→ **Aim of the task**
What follows is a listing; restate every line of it word for word.

◇ ◇ ◇ ◇ ◇ ◇ ◇

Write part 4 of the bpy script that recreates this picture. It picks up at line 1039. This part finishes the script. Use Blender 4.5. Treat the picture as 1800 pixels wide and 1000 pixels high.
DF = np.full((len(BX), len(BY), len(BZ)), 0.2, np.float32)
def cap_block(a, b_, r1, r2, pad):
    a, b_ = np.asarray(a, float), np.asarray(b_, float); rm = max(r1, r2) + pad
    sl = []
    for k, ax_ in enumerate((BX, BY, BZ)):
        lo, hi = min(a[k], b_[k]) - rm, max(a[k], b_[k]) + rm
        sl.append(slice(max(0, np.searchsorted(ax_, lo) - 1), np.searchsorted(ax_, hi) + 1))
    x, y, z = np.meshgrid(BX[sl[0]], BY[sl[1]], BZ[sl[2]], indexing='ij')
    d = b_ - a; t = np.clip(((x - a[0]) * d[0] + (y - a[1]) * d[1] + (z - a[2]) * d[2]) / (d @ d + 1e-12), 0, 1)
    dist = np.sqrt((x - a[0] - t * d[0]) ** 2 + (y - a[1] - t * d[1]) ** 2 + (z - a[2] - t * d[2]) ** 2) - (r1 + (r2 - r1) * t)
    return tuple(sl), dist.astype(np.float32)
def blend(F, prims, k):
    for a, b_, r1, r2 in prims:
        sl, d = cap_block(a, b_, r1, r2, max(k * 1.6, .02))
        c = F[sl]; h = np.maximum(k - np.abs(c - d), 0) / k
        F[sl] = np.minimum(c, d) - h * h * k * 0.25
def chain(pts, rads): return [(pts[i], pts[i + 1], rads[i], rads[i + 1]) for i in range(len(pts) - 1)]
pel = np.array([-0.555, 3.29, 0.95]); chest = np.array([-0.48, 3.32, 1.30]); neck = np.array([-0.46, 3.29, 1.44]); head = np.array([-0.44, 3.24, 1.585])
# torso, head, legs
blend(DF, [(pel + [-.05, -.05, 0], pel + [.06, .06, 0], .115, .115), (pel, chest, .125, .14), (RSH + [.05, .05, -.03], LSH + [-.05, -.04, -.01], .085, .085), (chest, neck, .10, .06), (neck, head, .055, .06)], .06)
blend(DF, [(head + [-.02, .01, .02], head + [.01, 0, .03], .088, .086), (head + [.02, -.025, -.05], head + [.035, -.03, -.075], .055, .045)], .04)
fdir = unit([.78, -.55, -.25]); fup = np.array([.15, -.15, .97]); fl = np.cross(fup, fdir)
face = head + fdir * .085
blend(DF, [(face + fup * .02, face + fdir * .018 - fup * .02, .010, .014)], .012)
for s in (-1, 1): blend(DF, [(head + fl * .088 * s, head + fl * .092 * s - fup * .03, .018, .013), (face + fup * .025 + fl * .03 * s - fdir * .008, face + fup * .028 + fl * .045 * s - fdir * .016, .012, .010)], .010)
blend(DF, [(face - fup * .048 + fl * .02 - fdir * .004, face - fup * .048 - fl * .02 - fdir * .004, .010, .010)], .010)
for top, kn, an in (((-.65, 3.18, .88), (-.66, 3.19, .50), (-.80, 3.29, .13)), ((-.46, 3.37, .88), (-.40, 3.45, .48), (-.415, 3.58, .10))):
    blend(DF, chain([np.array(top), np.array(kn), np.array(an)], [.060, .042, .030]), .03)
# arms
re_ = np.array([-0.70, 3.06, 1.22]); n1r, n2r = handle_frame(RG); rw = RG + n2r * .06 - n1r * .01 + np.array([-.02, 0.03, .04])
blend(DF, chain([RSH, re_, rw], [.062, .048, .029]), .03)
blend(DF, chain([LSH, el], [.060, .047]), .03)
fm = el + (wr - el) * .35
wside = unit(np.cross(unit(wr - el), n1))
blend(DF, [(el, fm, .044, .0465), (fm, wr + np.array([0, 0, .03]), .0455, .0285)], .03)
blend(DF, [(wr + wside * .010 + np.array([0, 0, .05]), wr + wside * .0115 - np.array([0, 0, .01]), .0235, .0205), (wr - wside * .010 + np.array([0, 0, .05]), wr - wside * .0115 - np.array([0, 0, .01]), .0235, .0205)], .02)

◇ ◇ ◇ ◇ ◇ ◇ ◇

→ **Response to the exercise**
Write part 4 of the bpy script that recreates this picture. It picks up at line 1039. This part finishes the script. Use Blender 4.5. Treat the picture as 1800 pixels wide and 1000 pixels high.
DF = np.full((len(BX), len(BY), len(BZ)), 0.2, np.float32)
def cap_block(a, b_, r1, r2, pad):
    a, b_ = np.asarray(a, float), np.asarray(b_, float); rm = max(r1, r2) + pad
    sl = []
    for k, ax_ in enumerate((BX, BY, BZ)):
        lo, hi = min(a[k], b_[k]) - rm, max(a[k], b_[k]) + rm
        sl.append(slice(max(0, np.searchsorted(ax_, lo) - 1), np.searchsorted(ax_, hi) + 1))
    x, y, z = np.meshgrid(BX[sl[0]], BY[sl[1]], BZ[sl[2]], indexing='ij')
    d = b_ - a; t = np.clip(((x - a[0]) * d[0] + (y - a[1]) * d[1] + (z - a[2]) * d[2]) / (d @ d + 1e-12), 0, 1)
    dist = np.sqrt((x - a[0] - t * d[0]) ** 2 + (y - a[1] - t * d[1]) ** 2 + (z - a[2] - t * d[2]) ** 2) - (r1 + (r2 - r1) * t)
    return tuple(sl), dist.astype(np.float32)
def blend(F, prims, k):
    for a, b_, r1, r2 in prims:
        sl, d = cap_block(a, b_, r1, r2, max(k * 1.6, .02))
        c = F[sl]; h = np.maximum(k - np.abs(c - d), 0) / k
        F[sl] = np.minimum(c, d) - h * h * k * 0.25
def chain(pts, rads): return [(pts[i], pts[i + 1], rads[i], rads[i + 1]) for i in range(len(pts) - 1)]
pel = np.array([-0.555, 3.29, 0.95]); chest = np.array([-0.48, 3.32, 1.30]); neck = np.array([-0.46, 3.29, 1.44]); head = np.array([-0.44, 3.24, 1.585])
# torso, head, legs
blend(DF, [(pel + [-.05, -.05, 0], pel + [.06, .06, 0], .115, .115), (pel, chest, .125, .14), (RSH + [.05, .05, -.03], LSH + [-.05, -.04, -.01], .085, .085), (chest, neck, .10, .06), (neck, head, .055, .06)], .06)
blend(DF, [(head + [-.02, .01, .02], head + [.01, 0, .03], .088, .086), (head + [.02, -.025, -.05], head + [.035, -.03, -.075], .055, .045)], .04)
fdir = unit([.78, -.55, -.25]); fup = np.array([.15, -.15, .97]); fl = np.cross(fup, fdir)
face = head + fdir * .085
blend(DF, [(face + fup * .02, face + fdir * .018 - fup * .02, .010, .014)], .012)
for s in (-1, 1): blend(DF, [(head + fl * .088 * s, head + fl * .092 * s - fup * .03, .018, .013), (face + fup * .025 + fl * .03 * s - fdir * .008, face + fup * .028 + fl * .045 * s - fdir * .016, .012, .010)], .010)
blend(DF, [(face - fup * .048 + fl * .02 - fdir * .004, face - fup * .048 - fl * .02 - fdir * .004, .010, .010)], .010)
for top, kn, an in (((-.65, 3.18, .88), (-.66, 3.19, .50), (-.80, 3.29, .13)), ((-.46, 3.37, .88), (-.40, 3.45, .48), (-.415, 3.58, .10))):
    blend(DF, chain([np.array(top), np.array(kn), np.array(an)], [.060, .042, .030]), .03)
# arms
re_ = np.array([-0.70, 3.06, 1.22]); n1r, n2r = handle_frame(RG); rw = RG + n2r * .06 - n1r * .01 + np.array([-.02, 0.03, .04])
blend(DF, chain([RSH, re_, rw], [.062, .048, .029]), .03)
blend(DF, chain([LSH, el], [.060, .047]), .03)
fm = el + (wr - el) * .35
wside = unit(np.cross(unit(wr - el), n1))
blend(DF, [(el, fm, .044, .0465), (fm, wr + np.array([0, 0, .03]), .0455, .0285)], .03)
blend(DF, [(wr + wside * .010 + np.array([0, 0, .05]), wr + wside * .0115 - np.array([0, 0, .01]), .0235, .0205), (wr - wside * .010 + np.array([0, 0, .05]), wr - wside * .0115 - np.array([0, 0, .01]), .0235, .0205)], .02)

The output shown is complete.